* start GIVEN MATERIAL *
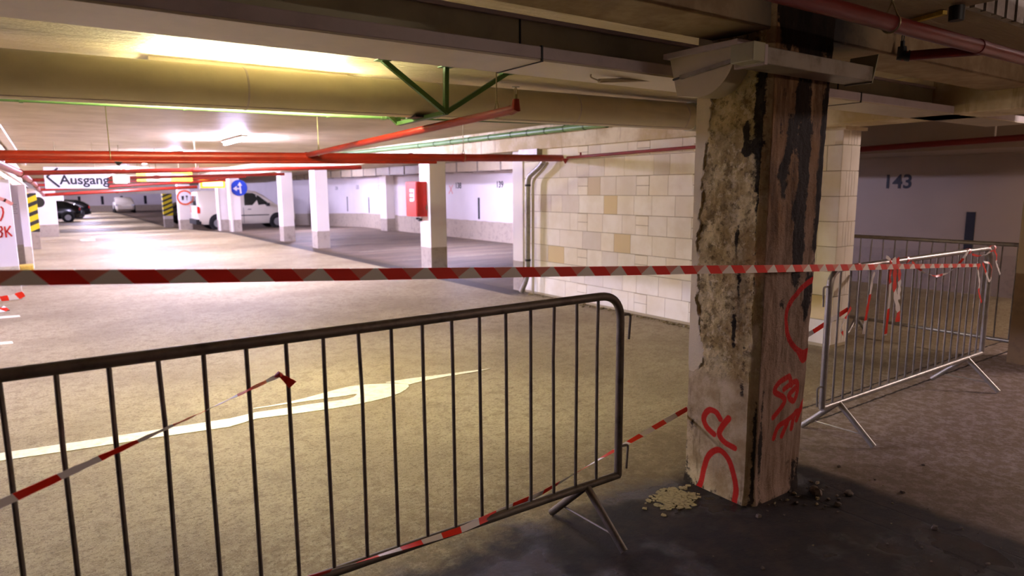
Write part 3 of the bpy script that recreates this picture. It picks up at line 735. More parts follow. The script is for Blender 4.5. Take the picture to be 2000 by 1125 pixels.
build('loose_end', ribbon([on(547, 733, 1, 2.18), on(560, 742, 1, 2.175), on(572, 752, 1, 2.17)], .022, (.3, 0, 1), nseg=8, wob=.3, taper=lambda s: .5+s), 'tape2', e)
mb = ribbon([on(1662, 600, 1, 2.165), on(1585, 650, 1, 2.27), on(1357, 790, 1, 2.365), on(1210, 874, 1, 2.31), on(1060, 962, 1, 2.26), on(900, 1035, 1, 2.16), on(700, 1098, 1, 2.06), on(560, 1142, 1, 1.98)], .026, (0, 0, 1), nseg=90, twist=9)
e = tag(build('barrier_tape', mb, 'tape2', None), 'low tape running from the right barrier behind the pillar to the near barrier foot', 'tape')
build('loose_end', ribbon([on(1662, 600, 1, 2.16), on(1650, 625, 1, 2.15), on(1642, 640, 1, 2.15), on(1647, 655, 1, 2.15)], .016, (1, 0, 0), nseg=10, wob=.5), 'tape2', e)
# tails and wraps on the right barrier
def rb(x, y, Y=2.14): return on(x, y, 1, Y)
def z9(pts): return [(1620+x/5.115, 460+y/5.115) for x, y in pts]
def hang(pts, w, label, side=(1, 0, 0), u0=0, twist=0, wob=.15, Y=2.135, nseg=20):
    return tag(build('tape_streamer', ribbon([rb(x, y, Y) for x, y in z9(pts)], w, side, u0=u0, twist=twist, wob=wob, nseg=nseg), 'tape_long', None), label, 'tape', 'tape ends on the right barrier')
hang([(452, 365), (430, 430), (405, 600), (385, 700), (360, 850), (342, 985)], .021, 'hanging tape end, first streamer from the left on the taped barrier', u0=.19, twist=.3)
hang([(565, 212), (600, 230), (625, 300), (600, 420), (610, 480), (600, 640), (585, 790), (560, 1000)], .021, 'hanging thin tape end, second streamer from the left on the taped barrier', u0=.27, twist=.3, Y=2.13)
hang([(645, 225), (655, 330), (650, 520), (665, 630), (690, 760), (680, 862)], .042, 'broad red tape end turning white, the widest streamer on the taped barrier', u0=-.06, twist=.1, Y=2.128)
hang([(680, 225), (700, 330), (700, 500), (690, 640)], .036, 'red tape layer lying just behind the widest streamer', u0=0, Y=2.142)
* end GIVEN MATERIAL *
STATED PROBLEM:
Repeat all the data as it stands, dropping any images it holds.

RESULT:
Write part 3 of the bpy script that recreates this picture. It picks up at line 735. More parts follow. The script is for Blender 4.5. Take the picture to be 2000 by 1125 pixels.
build('loose_end', ribbon([on(547, 733, 1, 2.18), on(560, 742, 1, 2.175), on(572, 752, 1, 2.17)], .022, (.3, 0, 1), nseg=8, wob=.3, taper=lambda s: .5+s), 'tape2', e)
mb = ribbon([on(1662, 600, 1, 2.165), on(1585, 650, 1, 2.27), on(1357, 790, 1, 2.365), on(1210, 874, 1, 2.31), on(1060, 962, 1, 2.26), on(900, 1035, 1, 2.16), on(700, 1098, 1, 2.06), on(560, 1142, 1, 1.98)], .026, (0, 0, 1), nseg=90, twist=9)
e = tag(build('barrier_tape', mb, 'tape2', None), 'low tape running from the right barrier behind the pillar to the near barrier foot', 'tape')
build('loose_end', ribbon([on(1662, 600, 1, 2.16), on(1650, 625, 1, 2.15), on(1642, 640, 1, 2.15), on(1647, 655, 1, 2.15)], .016, (1, 0, 0), nseg=10, wob=.5), 'tape2', e)
# tails and wraps on the right barrier
def rb(x, y, Y=2.14): return on(x, y, 1, Y)
def z9(pts): return [(1620+x/5.115, 460+y/5.115) for x, y in pts]
def hang(pts, w, label, side=(1, 0, 0), u0=0, twist=0, wob=.15, Y=2.135, nseg=20):
    return tag(build('tape_streamer', ribbon([rb(x, y, Y) for x, y in z9(pts)], w, side, u0=u0, twist=twist, wob=wob, nseg=nseg), 'tape_long', None), label, 'tape', 'tape ends on the right barrier')
hang([(452, 365), (430, 430), (405, 600), (385, 700), (360, 850), (342, 985)], .021, 'hanging tape end, first streamer from the left on the taped barrier', u0=.19, twist=.3)
hang([(565, 212), (600, 230), (625, 300), (600, 420), (610, 480), (600, 640), (585, 790), (560, 1000)], .021, 'hanging thin tape end, second streamer from the left on the taped barrier', u0=.27, twist=.3, Y=2.13)
hang([(645, 225), (655, 330), (650, 520), (665, 630), (690, 760), (680, 862)], .042, 'broad red tape end turning white, the widest streamer on the taped barrier', u0=-.06, twist=.1, Y=2.128)
hang([(680, 225), (700, 330), (700, 500), (690, 640)], .036, 'red tape layer lying just behind the widest streamer', u0=0, Y=2.142)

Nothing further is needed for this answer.